Brian’s Perspective:
Searching for Millennial talent effectively requires evaluating your communication process and content. We do our social media homework on prospective career opportunities and companies.
We also read between the lines well, separating the “wheat from the chaff” to better understand our business fit, if there is one.
Why does this matter?
Because we comprise 36% of the U.S. labor market and astounding 75% of the global workforce as of 2025! Boomers are 25% and GenX 31%. What attracts Millennials to security industry businesses?
- Technology forward companies that adapt quickly to new hardware and software solutions get thoughtful consideration. We crave novelty and modern technology can be the very ethos to attract new talent. We like carrots and not sticks so much!
- Have a well-defined mission, vision and purpose that align with our sense of a larger meaning than just a paycheck. Knowing our real-world impact versus numbers on a spreadsheet is a great motivator for millennials.
- Most importantly, your company culture and values. Not the ones identified on motivational posters in the office but the ones everyone lives and breathes.
Here’s what is important to me in my career:
- I want high-quality training and I want opportunities to gain experience that build my skill stack.

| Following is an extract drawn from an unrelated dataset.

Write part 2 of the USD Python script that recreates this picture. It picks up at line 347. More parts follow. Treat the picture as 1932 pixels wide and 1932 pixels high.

- Challenge me to do things that scare me a bit but train me first. If I have innovative ideas, I want you to hear me and have a serious dialogue.
- I want a mentor or two who shoots straight and holds me accountable.
- I want to learn from my mistakes; they are the best teachers.
The security industry has so much to offer a Millennial who is not sure where they are heading. The security industry offers different career paths in one industry.
Whether you gravitate to sales, customer service, designing solutions, installing solutions, servicing solutions or support, you can incorporate your values into your work.
Bottom line: our work in the security industry saves lives—every day. That is purposeful to me and other Millennials.